>> begin DATASET

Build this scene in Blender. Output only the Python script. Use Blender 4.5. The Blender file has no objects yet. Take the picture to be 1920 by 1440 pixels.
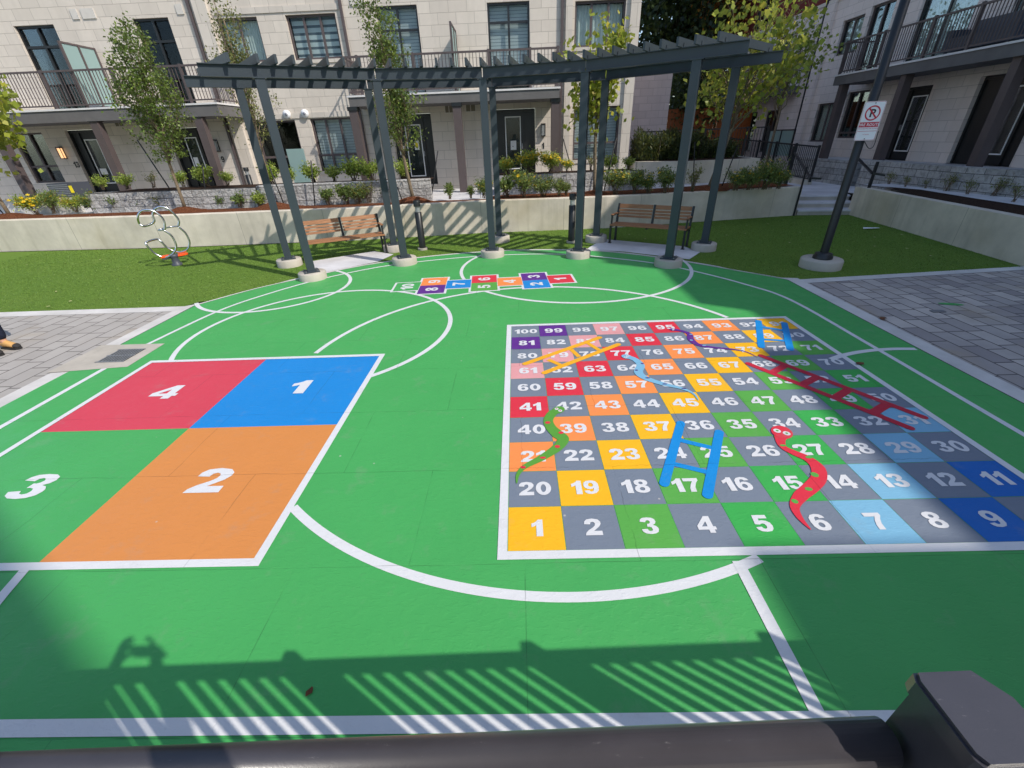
import bpy, math, random
import numpy as np
from mathutils import Vector, Matrix
R=math.radians
random.seed(7); rng=np.random.default_rng(7)
S=bpy.context.scene
C=S.collection
# ------------------------------------------------------------------ camera
H=2.43; F=803.0; PITCH=0.5223; ROLL=-0.0409; YAW=0.026
_cp,_sp=math.cos(PITCH),math.sin(PITCH)
_fw=Vector((0,_cp,-_sp)); _up=Vector((0,_sp,_cp)); _rt=Vector((1,0,0))
_r=math.cos(ROLL)*_rt+math.sin(ROLL)*_up; _u=-math.sin(ROLL)*_rt+math.cos(ROLL)*_up
_RZ=Matrix.Rotation(YAW,3,'Z')
FW=_RZ@_fw; RT=_RZ@_r; UP=_RZ@_u
cam=bpy.data.cameras.new('camera'); co=bpy.data.objects.new('camera',cam); C.objects.link(co)
cam.sensor_width=36; cam.lens=F/1920*36; cam.clip_start=0.02; cam.clip_end=800
M=Matrix((RT,UP,-FW)).transposed().to_4x4(); M.translation=Vector((0,0,H)); co.matrix_world=M
S.camera=co
S.render.resolution_x=1024; S.render.resolution_y=768
# ------------------------------------------------------------------ light
SUN=Vector((0.885,-0.557,1.0)).normalized()
w=bpy.data.worlds.new('World'); S.world=w; w.use_nodes=True
nt=w.node_tree; bg=nt.nodes['Background']; sky=nt.nodes.new('ShaderNodeTexSky')
sky.sky_type='NISHITA'; sky.sun_disc=False; sky.sun_elevation=math.asin(SUN.z); sky.sun_rotation=math.atan2(SUN.x,SUN.y)
nt.links.new(sky.outputs[0],bg.inputs[0]); bg.inputs[1].default_value=0.15
sl=bpy.data.lights.new('sun','SUN'); sl.energy=3.1; sl.angle=R(0.53); sl.color=(1.0,0.94,0.84)
so=bpy.data.objects.new('sun',sl); C.objects.link(so); so.rotation_euler=SUN.to_track_quat('Z','Y').to_euler()
S.view_settings.view_transform='Standard'; S.view_settings.look='None'; S.view_settings.exposure=0.44; S.view_settings.gamma=1
# ------------------------------------------------------------------ pixel -> place helpers (photo is 1920x1440)
def ray(px,py): return (px-960)/F*RT+(720-py)/F*UP+FW
def at(px,py,z=0.0):
    d=ray(px,py); t=(z-H)/d.z; return Vector((d.x*t,d.y*t,z))
def atY(px,py,Y):
    d=ray(px,py); t=Y/d.y; return Vector((d.x*t,Y,H+d.z*t))
def atX(px,py,X):
    d=ray(px,py); t=X/d.x; return Vector((X,d.y*t,H+d.z*t))
def height_over(b,px,py):
    d=ray(px,py); t=(b.x*d.x+b.y*d.y)/(d.x**2+d.y**2); return H+d.z*t
def srgb(r,g,b,k=1.0):
    f=lambda c:(c/255/12.92 if c/255<=.04045 else ((c/255+.055)/1.055)**2.4)*k
    return (f(r),f(g),f(b),1)
# ------------------------------------------------------------------ materials
MATS={}
class NT:
    def __init__(s,name,rough=.6,spec=.5,metal=0):
        s.m=bpy.data.materials.new(name); s.m.use_nodes=True; s.t=s.m.node_tree
        s.b=s.t.nodes['Principled BSDF']; s.b.inputs['Roughness'].default_value=rough
        s.b.inputs['Specular IOR Level'].default_value=spec; s.b.inputs['Metallic'].default_value=metal
        MATS[name]=s.m
    def n(s,ty,**kw):
        o=s.t.nodes.new(ty)
        for k,v in kw.items():
            if k.startswith('i_'): o.inputs[k[2:].replace('_',' ')].default_value=v
            elif k.startswith('n_'): o.inputs[int(k[2:])].default_value=v
            else: setattr(o,k,v)
        return o
    def l(s,a,b): s.t.links.new(a,b)
    def pos(s): return s.n('ShaderNodeNewGeometry').outputs['Position']
    def noise(s,scale,detail=4,vec=None,rough=.6):
        o=s.n('ShaderNodeTexNoise'); o.inputs['Scale'].default_value=scale; o.inputs['Detail'].default_value=detail; o.inputs['Roughness'].default_value=rough
        s.l(vec if vec is not None else s.pos(),o.inputs['Vector']); return o.outputs[0]
    def ramp(s,fac,stops):
        o=s.n('ShaderNodeValToRGB'); e=o.color_ramp.elements
        while len(e)<len(stops): e.new(.5)
        for i,(p,c) in enumerate(stops): e[i].position=p; e[i].color=c if len(c)==4 else (*c,1)
        s.l(fac,o.inputs[0]); return o.outputs[0]
    def mix(s,a,b,fac,mode='MIX'):
        o=s.n('ShaderNodeMix'); o.data_type='RGBA'; o.blend_type=mode
        for v,i in((fac,0),(a,6),(b,7)):
            if isinstance(v,(int,float)): o.inputs[i].default_value=v
            elif isinstance(v,tuple): o.inputs[i].default_value=v if len(v)==4 else (*v,1)
            else: s.l(v,o.inputs[i])
        return o.outputs[2]
    def math(s,op,a,b=0.0):
        o=s.n('ShaderNodeMath'); o.operation=op
        for v,i in((a,0),(b,1)):
            if isinstance(v,(int,float)): o.inputs[i].default_value=v
            else: s.l(v,o.inputs[i])
        return o.outputs[0]
    def col(s,c):
        if isinstance(c,tuple): s.b.inputs['Base Color'].default_value=c if len(c)==4 else (*c,1)
        else: s.l(c,s.b.inputs['Base Color'])
    def bump(s,h,strength=.3,dist=.01):
        o=s.n('ShaderNodeBump'); o.inputs['Strength'].default_value=strength; o.inputs['Distance'].default_value=dist
        s.l(h,o.inputs['Height']); s.l(o.outputs[0],s.b.inputs['Normal'])
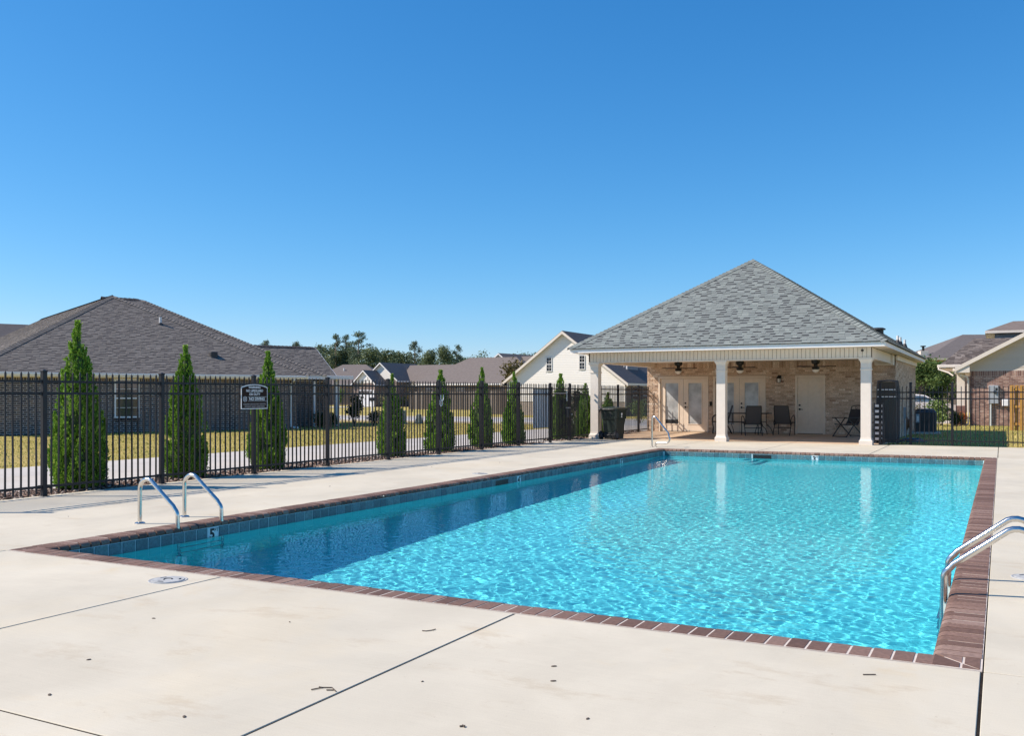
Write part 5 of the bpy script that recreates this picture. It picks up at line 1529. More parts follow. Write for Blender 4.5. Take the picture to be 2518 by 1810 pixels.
# ------------------------------------------------------------------ plainer builders for houses farther off
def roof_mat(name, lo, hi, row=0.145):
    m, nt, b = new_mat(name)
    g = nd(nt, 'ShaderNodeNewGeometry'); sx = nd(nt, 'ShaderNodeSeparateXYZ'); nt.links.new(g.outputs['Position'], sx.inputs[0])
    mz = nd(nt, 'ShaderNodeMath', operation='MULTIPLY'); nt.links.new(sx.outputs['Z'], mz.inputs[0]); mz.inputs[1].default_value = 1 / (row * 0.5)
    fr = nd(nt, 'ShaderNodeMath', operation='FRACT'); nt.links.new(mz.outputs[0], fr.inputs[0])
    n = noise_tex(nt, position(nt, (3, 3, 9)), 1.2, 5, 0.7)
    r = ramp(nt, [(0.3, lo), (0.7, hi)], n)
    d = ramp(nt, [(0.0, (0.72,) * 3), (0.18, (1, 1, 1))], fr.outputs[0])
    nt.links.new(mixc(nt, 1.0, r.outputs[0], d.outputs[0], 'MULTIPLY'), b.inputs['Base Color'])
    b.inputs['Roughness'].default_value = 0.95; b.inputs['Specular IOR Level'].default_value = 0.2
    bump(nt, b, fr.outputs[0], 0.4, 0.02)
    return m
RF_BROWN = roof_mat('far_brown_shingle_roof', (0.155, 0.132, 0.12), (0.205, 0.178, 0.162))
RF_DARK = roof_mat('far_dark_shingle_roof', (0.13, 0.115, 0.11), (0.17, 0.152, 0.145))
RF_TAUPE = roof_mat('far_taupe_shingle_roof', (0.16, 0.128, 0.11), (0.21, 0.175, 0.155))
FAR_BRICK = plain('far_mixed_brick', (0.23, 0.175, 0.145), 0.9, var=0.35, nscale=9)
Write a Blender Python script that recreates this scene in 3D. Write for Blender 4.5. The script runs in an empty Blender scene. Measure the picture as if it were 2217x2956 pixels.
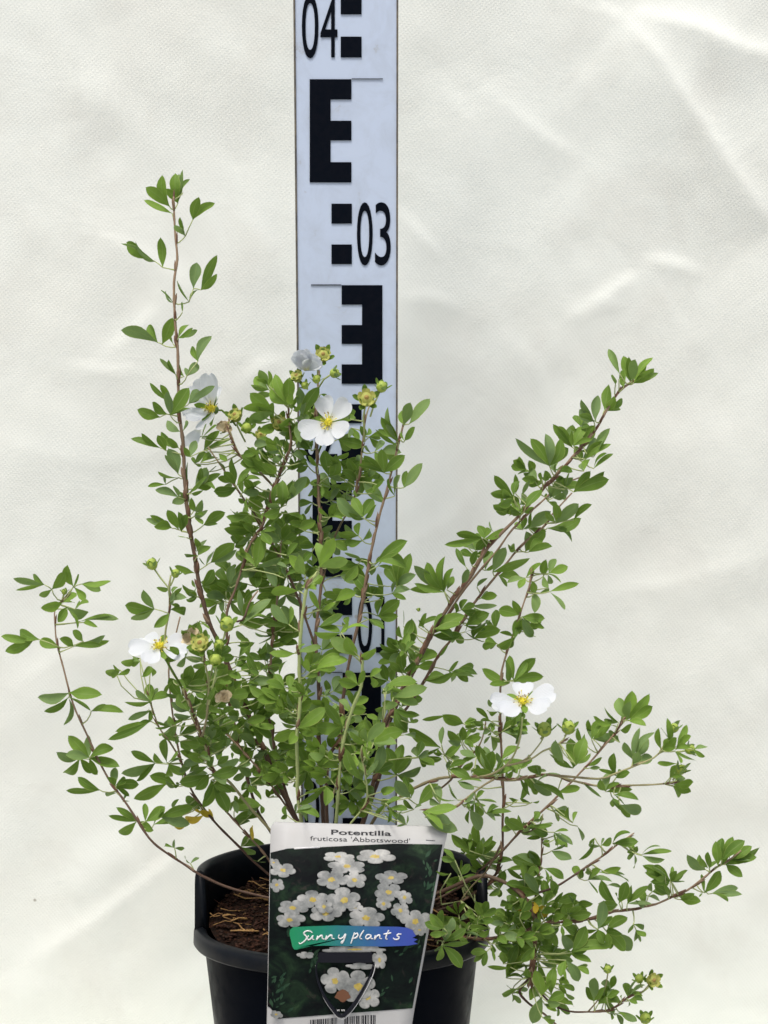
import bpy, bmesh, math, random
import numpy as np
from mathutils import Vector, Matrix
random.seed(7); np.random.seed(7)
sc = bpy.context.scene
col = sc.collection
R = math.radians
# ------------------------------------------------------------------ camera, world, sun, exposure
PITCH = R(12.0); FPX = 5145.0; PPX, PPY = 1108.5, 2566.0      # in pixels of the 2217 x 2956 photograph
CAM = Vector((0.0, -0.83, 0.3435))
cd = bpy.data.cameras.new('camera'); cam = bpy.data.objects.new('camera', cd); col.objects.link(cam)
cam.location = CAM; cam.rotation_euler = (R(90) - PITCH, 0, 0)
cd.sensor_fit = 'VERTICAL'; cd.sensor_height = 24.0; cd.lens = FPX / 2956.0 * 24.0
cd.shift_y = (PPY - 1478.0) / 2956.0
cd.clip_start = 0.02; cd.clip_end = 100
cd.dof.use_dof = True; cd.dof.focus_distance = 0.85; cd.dof.aperture_fstop = 16
sc.camera = cam
SUN_EL, SUN_AZ = R(66), R(202)      # azimuth clockwise from +Y: the light comes from behind the camera, left
w = bpy.data.worlds.new('World'); sc.world = w; w.use_nodes = True
wn = w.node_tree.nodes; bg = wn['Background']; sky = wn.new('ShaderNodeTexSky')
sky.sky_type = 'NISHITA'; sky.sun_disc = False; sky.sun_elevation = SUN_EL; sky.sun_rotation = SUN_AZ
sky.air_density = 1.0; sky.dust_density = 6.0; sky.ozone_density = 1.0
w.node_tree.links.new(sky.outputs[0], bg.inputs[0]); bg.inputs[1].default_value = 0.10
ld = bpy.data.lights.new('sun', 'SUN'); sun = bpy.data.objects.new('sun', ld); col.objects.link(sun)
ld.energy = 1.5; ld.angle = R(14); ld.color = (1.0, 0.985, 0.95)
sd = Vector((math.sin(SUN_AZ) * math.cos(SUN_EL), math.cos(SUN_AZ) * math.cos(SUN_EL), math.sin(SUN_EL)))
sun.rotation_euler = sd.to_track_quat('Z', 'Y').to_euler(); sun.location = sd * 3
vs = sc.view_settings; vs.view_transform = 'Standard'; vs.look = 'None'; vs.gamma = 1; vs.use_curve_mapping = False
vs.exposure = 0.55
sc.cycles.max_bounces = 8; sc.cycles.transparent_max_bounces = 12
# ------------------------------------------------------------------ helpers
F_ = Vector((0, math.cos(PITCH), -math.sin(PITCH))); U_ = Vector((0, math.sin(PITCH), math.cos(PITCH)))
def P(u, v, y):
    """world point seen at photo pixel (u, v) standing in the vertical plane Y = y"""
    d = Vector((1, 0, 0)) * ((u - PPX) / FPX) + U_ * ((PPY - v) / FPX) + F_
    return CAM + d * ((y - CAM.y) / d.y)
DD = 2217.0 / 1659.0
def PD(u, v, y): return P(u * DD, v * DD, y)
class MB:
    def __init__(s): s.v = []; s.f = []; s.mi = []; s.uv = []; s.c = []
    def add(s, vs_, fs, mi=0, uv=None, c=(0, 0, 0)):
        o = len(s.v); s.v += [tuple(p) for p in vs_]
        s.f += [tuple(i + o for i in f) for f in fs]; s.mi += [mi] * len(fs)
        s.uv += (uv if uv else [(0, 0)] * len(vs_))
        s.c += (c if isinstance(c, list) else [c] * len(vs_))
    def build(s, name, mats, parent=None, smooth=True, origin=None):
        o0 = origin if origin is not None else (root_of(parent).location if parent else Vector((0, 0, 0)))
        m = bpy.data.meshes.new(name)
        m.from_pydata([(p[0] - o0[0], p[1] - o0[1], p[2] - o0[2]) for p in s.v], [], s.f)
        mats = mats if isinstance(mats, (list, tuple)) else [mats]
        for q in mats: m.materials.append(q)
        m.polygons.foreach_set('material_index', s.mi)
        m.polygons.foreach_set('use_smooth', [smooth] * len(s.f))
        ul = m.uv_layers.new(name='UVMap')
        li = np.zeros(len(m.loops), dtype=np.int32); m.loops.foreach_get('vertex_index', li)
        ul.data.foreach_set('uv', np.array(s.uv, dtype=np.float32)[li].ravel())
        at = m.attributes.new('tint', 'FLOAT_VECTOR', 'POINT')
        at.data.foreach_set('vector', np.array(s.c, dtype=np.float32).ravel())
        m.update()
        o = bpy.data.objects.new(name, m); col.objects.link(o)
        if parent: o.parent = parent
        elif origin is not None: o.location = o0
        return o
def root_of(o):
    while o.parent: o = o.parent
    return o
def tag(o, label=None, cat=None, group=None, kind=None):
    if label: o['label'] = label
    if cat: o['category'] = cat
    if group: o['group'] = group
    if kind: o['kind'] = kind
    return o
def empty(name, loc):
    o = bpy.data.objects.new(name, None); o.location = loc; o.empty_display_size = .02; col.objects.link(o); return o
def frame(d):
    d = d.normalized(); a = Vector((0, 0, 1)) if abs(d.z) < .9 else Vector((0, 1, 0))
    s = d.cross(a).normalized(); return s, s.cross(d)
def tube(mb, pts, rad, n=7, mi=0, c=(0, 0, 0), cap=True):
    k = len(pts); vs_ = []; cs = []; uv = []; s0 = None
    for i, p in enumerate(pts):
        d = pts[min(i + 1, k - 1)] - pts[max(i - 1, 0)]
        if d.length < 1e-9: d = Vector((0, 0, 1))
        d.normalize()
        s = (s0 - d * s0.dot(d)) if s0 else frame(d)[0]
        if s.length < 1e-6: s = frame(d)[0]
        s.normalize(); s0 = s; t = d.cross(s)
        r = rad[i] if hasattr(rad, '__len__') else rad
        for j in range(n):
            a = 2 * math.pi * j / n
            vs_.append(p + (s * math.cos(a) + t * math.sin(a)) * r); uv.append((j / n, i / max(1, k - 1)))
            cs.append(c[i] if isinstance(c, list) else c)
    fs = [(i * n + j, i * n + (j + 1) % n, (i + 1) * n + (j + 1) % n, (i + 1) * n + j) for i in range(k - 1) for j in range(n)]
    if cap: fs += [tuple(range(n))[::-1], tuple((k - 1) * n + j for j in range(n))]
    mb.add(vs_, fs, mi, uv, cs)
def catmull(pts, step):
    pts = [np.array(p, float) for p in pts]; out = []
    for i in range(len(pts) - 1):
        p0 = pts[max(i - 1, 0)]; p1 = pts[i]; p2 = pts[i + 1]; p3 = pts[min(i + 2, len(pts) - 1)]
        n = max(1, int(np.linalg.norm(p2 - p1) / step))
        for j in range(n):
            t = j / n
            out.append(.5 * (2 * p1 + (p2 - p0) * t + (2 * p0 - 5 * p1 + 4 * p2 - p3) * t * t + (3 * p1 - p0 - 3 * p2 + p3) * t ** 3))
    out.append(pts[-1]); return out
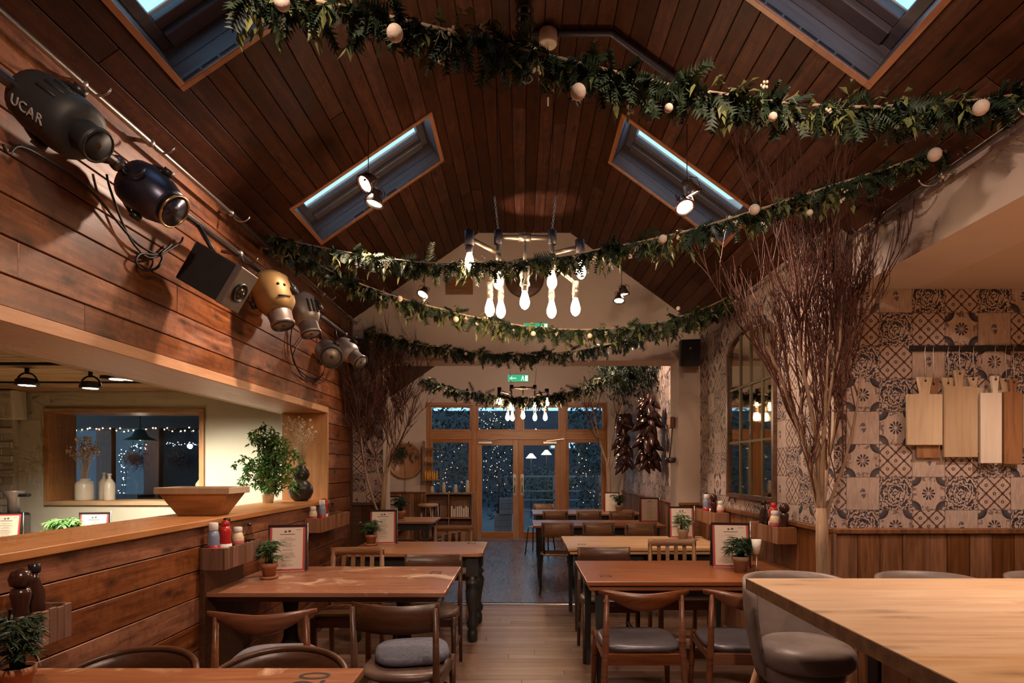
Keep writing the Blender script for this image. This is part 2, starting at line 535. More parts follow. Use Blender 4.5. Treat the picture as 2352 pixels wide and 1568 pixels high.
# printed tiles: pattern in the tile's own x / y, one tile = 0.2 m
def tile_mat(name, kind):
    t = NT(name); b = t.b
    tc = t.new('ShaderNodeTexCoord')
    mp = t.new('ShaderNodeMapping'); t.lk(tc.outputs['Object'], mp.inputs['Vector']); mp.inputs['Scale'].default_value = (5, 5, 5)
    sx = t.new('ShaderNodeSeparateXYZ'); t.lk(mp.outputs[0], sx.inputs[0])
    x, y = sx.outputs[0], sx.outputs[1]
    oi = t.new('ShaderNodeObjectInfo')
    ofs = t.new('ShaderNodeVectorMath', operation='SCALE'); ofs.inputs[0].default_value = (31, 17, 43); t.lk(oi.outputs['Random'], ofs.inputs['Scale'])
    ad = t.new('ShaderNodeVectorMath', operation='ADD'); t.lk(mp.outputs[0], ad.inputs[0]); t.lk(ofs.outputs[0], ad.inputs[1])
    rv = ad.outputs[0]
    gv = t.new('ShaderNodeMapping'); t.lk(rv, gv.inputs['Vector']); gv.inputs['Scale'].default_value = (9, 1.2, 1)
    grain = t.noise(gv.outputs[0], 2.5, 5)
    base = t.ramp(grain, [(.3, (.43, .325, .275)), (.7, (.64, .52, .45))])
    ink = (.030, .026, .045, 1); brown = (.085, .035, .03, 1)
    r = t.m('SQRT', t.m('ADD', t.m('MULTIPLY', x, x), t.m('MULTIPLY', y, y)))
    ax, ay = t.m('ABSOLUTE', x), t.m('ABSOLUTE', y)
    if kind == 'lattice':
        cx, cy = t.m('COSINE', t.m('MULTIPLY', x, 4 * PI)), t.m('COSINE', t.m('MULTIPLY', y, 4 * PI))
        c3x, c3y = t.m('COSINE', t.m('MULTIPLY', x, 12 * PI)), t.m('COSINE', t.m('MULTIPLY', y, 12 * PI))
        g = t.m('ADD', t.m('ADD', cx, cy), t.m('MULTIPLY', t.m('ADD', c3x, c3y), .12))
        line = t.m('LESS_THAN', t.m('ABSOLUTE', g), .30)
        g = t.m('ADD', cx, cy)
        c = t.mix(line, base, brown)
        dot = t.m('GREATER_THAN', t.m('ABSOLUTE', g), 1.80)
        c = t.mix(dot, c, brown)
        c = t.mix(t.m('GREATER_THAN', t.m('ABSOLUTE', g), 1.965), c, (.6, .45, .36, 1))
    elif kind == 'rosette':
        th = t.m('ARCTAN2', y, x)
        pet = t.m('GREATER_THAN', t.m('COSINE', t.m('MULTIPLY', th, 10)), t.m('MULTIPLY_ADD', t.m('ABSOLUTE', t.m('SUBTRACT', r, .135)), 12.0, -.55))
        pet = t.m('MULTIPLY', pet, t.m('MULTIPLY', t.m('LESS_THAN', r, .20), t.m('GREATER_THAN', r, .045)))
        c = t.mix(pet, base, ink)
        cx, cy = t.m('SUBTRACT', .5, ax), t.m('SUBTRACT', .5, ay)
        cr = t.m('SQRT', t.m('ADD', t.m('MULTIPLY', cx, cx), t.m('MULTIPLY', cy, cy)))
        arc = t.m('MULTIPLY', t.m('LESS_THAN', cr, .29), t.m('GREATER_THAN', cr, .10))
        shade = t.ramp(cr, [(.1, (.10, .10, .11)), (.2, (.055, .055, .07)), (.29, (.02, .018, .03))])
        c = t.mix(arc, c, shade)
        edge = t.m('MULTIPLY', t.m('GREATER_THAN', t.m('MAXIMUM', ax, ay), .36), t.m('GREATER_THAN', t.noise(rv, 9, 2), .53))
        edge = t.m('MULTIPLY', edge, t.m('LESS_THAN', t.m('MINIMUM', ax, ay), .2))
        c = t.mix(t.m('MULTIPLY', edge, .75), c, (.10, .07, .10, 1))
    elif kind == 'scroll':
        w = t.new('ShaderNodeTexWave', wave_type='RINGS', rings_direction='Z'); w.inputs['Scale'].default_value = 2.6; w.inputs['Distortion'].default_value = 9.0; w.inputs['Detail'].default_value = 2.0; w.inputs['Detail Scale'].default_value = 3.4
        t.lk(mp.outputs[0], w.inputs['Vector'])
        f = t.m('GREATER_THAN', w.outputs['Fac'], .60)
        vz = t.voro(mp.outputs[0], 6.5)
        f2 = t.m('LESS_THAN', vz, .16)
        c = t.mix(t.m('MAXIMUM', f, f2), base, ink)
    else:
        mo = t.m('MULTIPLY', t.m('LESS_THAN', t.m('SQRT', t.m('ADD', t.m('MULTIPLY', t.m('MULTIPLY', x, 1.7), t.m('MULTIPLY', x, 1.7)), t.m('MULTIPLY', y, y))), .155),
                 t.m('GREATER_THAN', t.noise(mp.outputs[0], 9.5, 1.5), .50))
        c = t.mix(t.m('MULTIPLY', mo, .85), base, (.05, .05, .10, 1))
    # age blotches and a thin printed joint
    c = t.mix(t.m('MULTIPLY', t.m('SUBTRACT', t.noise(rv, 1.4, 4), .45, clamp=True), .9), c, (.28, .17, .12, 1))
    c = t.mix(t.m('MULTIPLY', t.m('GREATER_THAN', t.m('MAXIMUM', ax, ay), .487), .55), c, (.16, .10, .08, 1))
    t.lk(c, b.inputs['Base Color']); b.inputs['Roughness'].default_value = .62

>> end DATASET

PROBLEM - Look through the data above. Find each line with the string "pixels" and copy it.

RESULT BELOW -
Build this scene in Blender. Output only the Python script. Use Blender 4.5. The Blender file has no objects yet. Take the picture to be 1920 by 1440 pixels.
Write part 5 of the bpy script that recreates this picture. It picks up at line 1529. More parts follow. Write for Blender 4.5. Take the picture to be 2518 by 1810 pixels.
Write a Blender Python script that recreates this scene in 3D. Write for Blender 4.5. The script runs in an empty Blender scene. Measure the picture as if it were 2217x2956 pixels.
PITCH = R(12.0); FPX = 5145.0; PPX, PPY = 1108.5, 2566.0      # in pixels of the 2217 x 2956 photograph
Keep writing the Blender script for this image. This is part 2, starting at line 535. More parts follow. Use Blender 4.5. Treat the picture as 2352 pixels wide and 1568 pixels high.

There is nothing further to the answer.